To: “oregonarts@listsmart.osl.state.or.us”Call for Volunteer Photographers –
The Oregon Cultural Trust and the Oregon Arts Commission are looking for photographers to take professional quality photos of cultural events across our vast state. As a member of the Oregon Culture Volunteer Photo Corps, your photos, taken between now and June 30, 2010 will appear on the Oregon Culture flickr page, – and your photos have the potential to appear in Cultural Trust and Arts Commission publications and websites with full photo credit.
If you’d like to be considered, upload 4 photo samples (300 dpi or higher) to: http://www.flickr.com [username: culturaltrust@ymail.com, password: oregon2010]. Follow the sample photo for submission instructions.
Make sure you include your name in the subject line and a 100 word description of your community as part of the photo description.
Priority deadline for review: Friday, September 10, 2010.
Information: cultural.trust@state.or.us or Oregon.artscomm@state.or.us Show us your work!
Chris D’Arcy
Christine D’Arcy
Executive Director
Oregon Arts Commission – Oregon Cultural Trust
775 Summer Street NE
Salem, Oregon 97301-1280
(503) 986-0087 direct
christine.t.darcy@state.or.us
I’d think that an important component of a government arts commission would be to better the experience for artists in the state. It’s a shame they expect photographers to work for free. Photo credit is not payment. It’s one thing to have to educate the public about the value of an artist’s work, but I’d have higher expectations when the request comes from an arts commission.

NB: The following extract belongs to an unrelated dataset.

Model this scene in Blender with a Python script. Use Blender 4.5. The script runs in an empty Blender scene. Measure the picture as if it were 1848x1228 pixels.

Or if having one’s name on a website is credit, I’m sure the Oregon Arts Commission Staff would have no problem receiving their salary in website credit… right?
If you care about how artists are treated in Oregon, use one of those contact methods in the email message above and let Ms. D’Arcy know how you feel.
The fine print: I do not live in Oregon but I do work there and I know a lot of my readers are in Oregon.